Ethel became a clerk for a shipping company immediately after finishing school. She remained at this job for the next four years until she was let go because of her role as the organizer of a strike of 150 women workers. Ethel was not just an activist at work, she was also interested in politics. Ethel joined the Young Communist League and eventually became a member of the American Communist Party. In addition to her clerk job, Ethel enjoyed singing, alone as well as with a choir. Ethel was waiting to go on stage to sing at a New Years Eve benefit when she first met Julius Rosenberg. The couple was married not long afterwards in the summer of 1939.

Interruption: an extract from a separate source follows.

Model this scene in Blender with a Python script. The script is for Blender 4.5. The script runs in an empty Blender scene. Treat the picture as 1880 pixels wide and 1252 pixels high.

Although mentally tough, Ethel Rosenberg's body was weak. She was not healthy enough to work after the Rosenberg's were married. Instead, Ethel stayed home with their two sons Michael and Robert. By the summer of 1950, Ethel's younger brother, David Greenglass, had named Julius as a participant in the spy ring. The FBI questioned her husband and eventually placed him under arrest. On August 11, 1950, Ethel Rosenberg was herself arrested. At trial Ruth Greenglass, Ethel's sister-in-law, implicated Ethel in the atomic spy ring by testifying that Ethel had been the one to type the notes provided by David Greenglass. This testimony sealed Ethel's fate. She was found guilty of espionage along with Julius Rosenberg and on April 5, 1951 was sentenced to death. For the next two years, Ethel Rosenberg lived on death row at Sing Sing prison maintaining her innocence and hoping for leniency. It never came. On June 19, 1953, Ethel was put to death in the electric chair.